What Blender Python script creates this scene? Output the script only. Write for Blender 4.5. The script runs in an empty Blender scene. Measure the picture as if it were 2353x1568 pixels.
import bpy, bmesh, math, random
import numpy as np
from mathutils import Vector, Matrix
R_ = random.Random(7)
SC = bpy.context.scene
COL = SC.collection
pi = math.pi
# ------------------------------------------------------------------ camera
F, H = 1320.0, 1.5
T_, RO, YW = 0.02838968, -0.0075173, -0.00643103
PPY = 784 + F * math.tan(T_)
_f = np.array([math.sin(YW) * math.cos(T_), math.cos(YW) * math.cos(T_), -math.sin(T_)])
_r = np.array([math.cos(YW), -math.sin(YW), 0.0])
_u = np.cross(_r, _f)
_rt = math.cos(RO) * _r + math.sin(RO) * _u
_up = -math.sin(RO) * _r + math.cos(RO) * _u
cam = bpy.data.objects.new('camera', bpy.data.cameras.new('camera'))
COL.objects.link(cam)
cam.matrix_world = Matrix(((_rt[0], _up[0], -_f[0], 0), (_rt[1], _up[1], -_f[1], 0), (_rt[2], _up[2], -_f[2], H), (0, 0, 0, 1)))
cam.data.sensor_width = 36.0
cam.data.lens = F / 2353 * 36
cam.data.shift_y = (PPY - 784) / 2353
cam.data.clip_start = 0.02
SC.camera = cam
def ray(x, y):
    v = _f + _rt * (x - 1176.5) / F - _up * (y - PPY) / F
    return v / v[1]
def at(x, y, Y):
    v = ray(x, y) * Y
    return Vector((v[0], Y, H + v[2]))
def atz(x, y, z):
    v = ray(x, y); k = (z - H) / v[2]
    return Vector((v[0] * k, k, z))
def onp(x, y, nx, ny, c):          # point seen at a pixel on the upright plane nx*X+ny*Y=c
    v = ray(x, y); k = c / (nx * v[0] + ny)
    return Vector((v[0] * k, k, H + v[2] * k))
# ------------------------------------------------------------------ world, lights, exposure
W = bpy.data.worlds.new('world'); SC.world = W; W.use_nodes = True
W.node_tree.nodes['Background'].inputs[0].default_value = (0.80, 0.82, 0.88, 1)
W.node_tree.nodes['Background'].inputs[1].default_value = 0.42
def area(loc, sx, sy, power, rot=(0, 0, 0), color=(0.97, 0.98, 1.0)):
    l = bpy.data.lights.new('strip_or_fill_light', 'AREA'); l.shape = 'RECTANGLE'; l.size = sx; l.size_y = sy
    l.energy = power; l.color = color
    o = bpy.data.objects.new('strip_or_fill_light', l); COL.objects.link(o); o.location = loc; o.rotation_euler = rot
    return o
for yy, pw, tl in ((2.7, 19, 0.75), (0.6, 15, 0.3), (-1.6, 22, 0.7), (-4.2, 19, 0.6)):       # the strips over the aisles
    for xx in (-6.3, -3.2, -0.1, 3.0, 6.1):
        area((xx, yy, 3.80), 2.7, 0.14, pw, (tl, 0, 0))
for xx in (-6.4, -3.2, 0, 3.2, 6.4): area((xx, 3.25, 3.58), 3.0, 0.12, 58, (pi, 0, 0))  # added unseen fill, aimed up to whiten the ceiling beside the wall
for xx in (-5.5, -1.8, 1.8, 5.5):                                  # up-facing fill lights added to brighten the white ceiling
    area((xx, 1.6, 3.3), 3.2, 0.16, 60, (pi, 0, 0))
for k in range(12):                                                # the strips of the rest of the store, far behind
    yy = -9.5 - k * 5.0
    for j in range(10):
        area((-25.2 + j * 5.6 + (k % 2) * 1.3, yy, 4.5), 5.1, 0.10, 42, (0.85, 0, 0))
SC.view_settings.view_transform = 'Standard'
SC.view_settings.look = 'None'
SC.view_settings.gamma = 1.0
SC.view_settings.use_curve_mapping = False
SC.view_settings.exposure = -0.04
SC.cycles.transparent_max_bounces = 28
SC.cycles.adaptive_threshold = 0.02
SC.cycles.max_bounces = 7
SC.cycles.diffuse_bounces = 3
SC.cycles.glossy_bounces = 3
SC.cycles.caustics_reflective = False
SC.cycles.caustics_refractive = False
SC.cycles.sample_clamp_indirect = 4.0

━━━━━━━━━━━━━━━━

_Exercise_
Quote the data in full, keeping each word unchanged.

_In response_
What Blender Python script creates this scene? Output the script only. Write for Blender 4.5. The script runs in an empty Blender scene. Measure the picture as if it were 2353x1568 pixels.
import bpy, bmesh, math, random
import numpy as np
from mathutils import Vector, Matrix
R_ = random.Random(7)
SC = bpy.context.scene
COL = SC.collection
pi = math.pi
# ------------------------------------------------------------------ camera
F, H = 1320.0, 1.5
T_, RO, YW = 0.02838968, -0.0075173, -0.00643103
PPY = 784 + F * math.tan(T_)
_f = np.array([math.sin(YW) * math.cos(T_), math.cos(YW) * math.cos(T_), -math.sin(T_)])
_r = np.array([math.cos(YW), -math.sin(YW), 0.0])
_u = np.cross(_r, _f)
_rt = math.cos(RO) * _r + math.sin(RO) * _u
_up = -math.sin(RO) * _r + math.cos(RO) * _u
cam = bpy.data.objects.new('camera', bpy.data.cameras.new('camera'))
COL.objects.link(cam)
cam.matrix_world = Matrix(((_rt[0], _up[0], -_f[0], 0), (_rt[1], _up[1], -_f[1], 0), (_rt[2], _up[2], -_f[2], H), (0, 0, 0, 1)))
cam.data.sensor_width = 36.0
cam.data.lens = F / 2353 * 36
cam.data.shift_y = (PPY - 784) / 2353
cam.data.clip_start = 0.02
SC.camera = cam
def ray(x, y):
    v = _f + _rt * (x - 1176.5) / F - _up * (y - PPY) / F
    return v / v[1]
def at(x, y, Y):
    v = ray(x, y) * Y
    return Vector((v[0], Y, H + v[2]))
def atz(x, y, z):
    v = ray(x, y); k = (z - H) / v[2]
    return Vector((v[0] * k, k, z))
def onp(x, y, nx, ny, c):          # point seen at a pixel on the upright plane nx*X+ny*Y=c
    v = ray(x, y); k = c / (nx * v[0] + ny)
    return Vector((v[0] * k, k, H + v[2] * k))
# ------------------------------------------------------------------ world, lights, exposure
W = bpy.data.worlds.new('world'); SC.world = W; W.use_nodes = True
W.node_tree.nodes['Background'].inputs[0].default_value = (0.80, 0.82, 0.88, 1)
W.node_tree.nodes['Background'].inputs[1].default_value = 0.42
def area(loc, sx, sy, power, rot=(0, 0, 0), color=(0.97, 0.98, 1.0)):
    l = bpy.data.lights.new('strip_or_fill_light', 'AREA'); l.shape = 'RECTANGLE'; l.size = sx; l.size_y = sy
    l.energy = power; l.color = color
    o = bpy.data.objects.new('strip_or_fill_light', l); COL.objects.link(o); o.location = loc; o.rotation_euler = rot
    return o
for yy, pw, tl in ((2.7, 19, 0.75), (0.6, 15, 0.3), (-1.6, 22, 0.7), (-4.2, 19, 0.6)):       # the strips over the aisles
    for xx in (-6.3, -3.2, -0.1, 3.0, 6.1):
        area((xx, yy, 3.80), 2.7, 0.14, pw, (tl, 0, 0))
for xx in (-6.4, -3.2, 0, 3.2, 6.4): area((xx, 3.25, 3.58), 3.0, 0.12, 58, (pi, 0, 0))  # added unseen fill, aimed up to whiten the ceiling beside the wall
for xx in (-5.5, -1.8, 1.8, 5.5):                                  # up-facing fill lights added to brighten the white ceiling
    area((xx, 1.6, 3.3), 3.2, 0.16, 60, (pi, 0, 0))
for k in range(12):                                                # the strips of the rest of the store, far behind
    yy = -9.5 - k * 5.0
    for j in range(10):
        area((-25.2 + j * 5.6 + (k % 2) * 1.3, yy, 4.5), 5.1, 0.10, 42, (0.85, 0, 0))
SC.view_settings.view_transform = 'Standard'
SC.view_settings.look = 'None'
SC.view_settings.gamma = 1.0
SC.view_settings.use_curve_mapping = False
SC.view_settings.exposure = -0.04
SC.cycles.transparent_max_bounces = 28
SC.cycles.adaptive_threshold = 0.02
SC.cycles.max_bounces = 7
SC.cycles.diffuse_bounces = 3
SC.cycles.glossy_bounces = 3
SC.cycles.caustics_reflective = False
SC.cycles.caustics_refractive = False
SC.cycles.sample_clamp_indirect = 4.0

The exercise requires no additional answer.